Getting around Seattle is a bit wacky. There are the messed up highways with dead-end exits. Cheaper, reflective road turtles are preferred over streetlamps, so it can be tricky driving at night. Streets can be steep and precarious, with tiny streetsigns completely obscured by trees, and littered with stupid “traffic calming” devices like giant flowerbeds in the middle of intersections.

A lot of people drive towering SUVs, generally with tinted glass. HOV “diamond” lanes that allow cars carrying only two people – and they are still generally fairly empty. Everyone drives a car – just not necessarily together.

My sister currently lives in Bellevue, which is a suburbia east of Seattle proper across Lake Washington. It is quite a sight to take the 520 freeway across the water whenever you enter downtown Seattle.

Right underneath the 520 is a recreational waterway. If you ever want to paddle a canoe underneath a freeway, this is your big chance.
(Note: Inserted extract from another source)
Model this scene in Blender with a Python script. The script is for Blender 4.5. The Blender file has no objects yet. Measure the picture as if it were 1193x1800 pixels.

The buses actually have nice comfortable seats. Express buses run along the bridges across Lake Washington regularily. Most of the buses have bike racks so you can stick your bike on.

Express buses entire downtown Seattle underground. Here is the Westlake bus station. Once in Seattle proper, buses shut down there diesel engines and deploy electric guides and operate on electrical dynamos, like streetcars.

Every car owner has to pay a tithe to help support the downtown monorail, even though you still must pay to use it. It only has two stops, Seattle Centre and Westlake Mall, and they are 1.5 miles apart.